While he could have remained at Le Pavillon, working at the White House was another option for Pépin. Jacqueline Kennedy asked him to take on this prestigious post, but cooking for dignitaries was nothing new for the chef; he was French president Charles de Gaulle’s private chef and he didn’t see how this American variation on a theme would be any different. “I had no inkling for the potential. Back then TV didn’t exist. Guests didn’t call chefs into the dining room. Cooking was the bottom of the social scale,” he explains. Making satisfying food for everyday Americans was a far more eye-opening alternative.

My bold.

:astonished: I love that man!

There is also a chapter on Howard Johnson’s in Paul Freedman’s book, Ten Restaurants that Changed America.

We still go up to Lake George in the summer, but never ate at the Howard Johnson’s there; there are too many better restaurants in the area.
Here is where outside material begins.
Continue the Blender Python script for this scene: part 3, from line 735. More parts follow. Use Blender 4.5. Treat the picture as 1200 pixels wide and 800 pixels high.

I did eat there from time to time as a kid when we were traveling. The food was decent, but nothing special and as competitors emerged, they couldn’t keep up. The same thing is happening to Friendly’s: good ice cream but an undistinguished menu and nothing that another restaurant couldn’t make as good or better.

Amazingly, I wasn’t aware that Howard Johnson’s was a restaurant chain until I read this thread. If they were ever in Oregon I never saw them, and clearly never availed myself to one when I went on road trips.

In the movie Fool’s Gold Kevin Hart’s character finds some piece of supposedly valuable ancient treasure and makes a comment the effect of “this looks like a chuck of busted dinner plate from a Howard Johnson’s.” I always though he was referencing the hotel chain.

Learn something new every day.

“It was a hotel. The one with a rabbit’s head logo.”
– Robert A. Heinlein The Moon is a Harsh Mistress

Well, I guess I’ve missed my opportunity. I actually drive through Lake George once or twice a year en route to my daughter’s town in Vermont. I never saw much except the outlet stores in passing.

My only experience actually eating at a HoJo’s was back in 1985 - we were driving from NC to western IL, and stopped at one for a late dinner in Kentucky. I remember that whatever we ate, we ordered something else to take along in the car for snacks for the rest of the drive.

There’s one in Rutland, VT - but it’s been closed for years - since 2018 at least. There are enough alternatives in the town, more conveniently located, that I guess the property hasn’t been picked up by any other restaurant chain.